• Task directions:
Take the data below and repeat it exactly.

• Data lines:

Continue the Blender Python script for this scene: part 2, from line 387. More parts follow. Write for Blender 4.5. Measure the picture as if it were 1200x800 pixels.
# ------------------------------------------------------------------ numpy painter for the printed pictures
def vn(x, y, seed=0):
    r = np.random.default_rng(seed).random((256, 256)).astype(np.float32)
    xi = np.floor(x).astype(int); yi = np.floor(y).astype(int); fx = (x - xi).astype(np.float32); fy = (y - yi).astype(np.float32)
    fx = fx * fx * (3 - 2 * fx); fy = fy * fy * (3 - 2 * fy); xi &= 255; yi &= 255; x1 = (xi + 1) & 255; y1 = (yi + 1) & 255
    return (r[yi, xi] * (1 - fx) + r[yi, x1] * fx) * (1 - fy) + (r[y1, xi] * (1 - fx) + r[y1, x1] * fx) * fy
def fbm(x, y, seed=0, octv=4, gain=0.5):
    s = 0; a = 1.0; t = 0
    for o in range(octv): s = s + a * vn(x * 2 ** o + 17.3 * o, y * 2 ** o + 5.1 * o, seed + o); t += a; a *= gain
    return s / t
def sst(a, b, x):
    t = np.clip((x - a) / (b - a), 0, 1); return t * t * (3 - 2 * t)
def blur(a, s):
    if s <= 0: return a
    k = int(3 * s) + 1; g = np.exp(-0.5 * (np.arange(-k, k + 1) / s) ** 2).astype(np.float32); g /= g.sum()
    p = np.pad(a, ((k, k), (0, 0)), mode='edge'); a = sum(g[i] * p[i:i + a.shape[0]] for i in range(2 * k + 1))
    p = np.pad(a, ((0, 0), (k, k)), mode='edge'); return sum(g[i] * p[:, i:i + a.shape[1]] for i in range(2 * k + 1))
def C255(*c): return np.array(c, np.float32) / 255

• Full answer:
Continue the Blender Python script for this scene: part 2, from line 387. More parts follow. Write for Blender 4.5. Measure the picture as if it were 1200x800 pixels.
# ------------------------------------------------------------------ numpy painter for the printed pictures
def vn(x, y, seed=0):
    r = np.random.default_rng(seed).random((256, 256)).astype(np.float32)
    xi = np.floor(x).astype(int); yi = np.floor(y).astype(int); fx = (x - xi).astype(np.float32); fy = (y - yi).astype(np.float32)
    fx = fx * fx * (3 - 2 * fx); fy = fy * fy * (3 - 2 * fy); xi &= 255; yi &= 255; x1 = (xi + 1) & 255; y1 = (yi + 1) & 255
    return (r[yi, xi] * (1 - fx) + r[yi, x1] * fx) * (1 - fy) + (r[y1, xi] * (1 - fx) + r[y1, x1] * fx) * fy
def fbm(x, y, seed=0, octv=4, gain=0.5):
    s = 0; a = 1.0; t = 0
    for o in range(octv): s = s + a * vn(x * 2 ** o + 17.3 * o, y * 2 ** o + 5.1 * o, seed + o); t += a; a *= gain
    return s / t
def sst(a, b, x):
    t = np.clip((x - a) / (b - a), 0, 1); return t * t * (3 - 2 * t)
def blur(a, s):
    if s <= 0: return a
    k = int(3 * s) + 1; g = np.exp(-0.5 * (np.arange(-k, k + 1) / s) ** 2).astype(np.float32); g /= g.sum()
    p = np.pad(a, ((k, k), (0, 0)), mode='edge'); a = sum(g[i] * p[i:i + a.shape[0]] for i in range(2 * k + 1))
    p = np.pad(a, ((0, 0), (k, k)), mode='edge'); return sum(g[i] * p[:, i:i + a.shape[1]] for i in range(2 * k + 1))
def C255(*c): return np.array(c, np.float32) / 255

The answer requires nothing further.